May 12th, 2010

naked back

the cymbalta commercial is depressing

well it is. i was laying here, hoping to sleep, knowing it was impossible and the cymbalta commercial came on about caring about nothing and blah blah blah and just sent me over the edge. don't get me wrong, it's a wonderful drug and helped me for a long time, but the ad department is really reaching out to grab the unmotivated masses.

this morning is a rough morning. i didn't lay in bed because i knew doc was still up and i wanted to spend time with him and i ended up being all fucked up and anxious through it. i got a solid half hour, though. and i get an hour or two in the afternoon. today is his friday so tomorrow when i wake him up i have him all to myself.

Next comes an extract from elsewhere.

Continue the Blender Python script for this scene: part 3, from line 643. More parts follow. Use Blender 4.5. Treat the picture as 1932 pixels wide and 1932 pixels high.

today i have to wet vac two very dark puke stains and redo where i wet vacced the other day because jack puked there the other night. joyous. two more clean spots on the carpet. i'll get this whole carpet done. it will take me a while, but i'll get there. with just an upholstery hose.

i don't suppose anyone wants to bring me a pack of smokes. anything but menthol. cheapest ones out there, don't care. running out of cigarettes is my nightmare. doc said he'd take care of me, but he's got a lot on his mind lately. the new schedule has been rough on him. going from eight to ten hours a day, working in the middle of the night, so working a lot with asia. he looked beat this morning, i'm glad he has the next three days off.

now i'm waiting for M to get up. then i can clean the kitchen and work on the carpet. i need to just relax and breathe. breathe deep.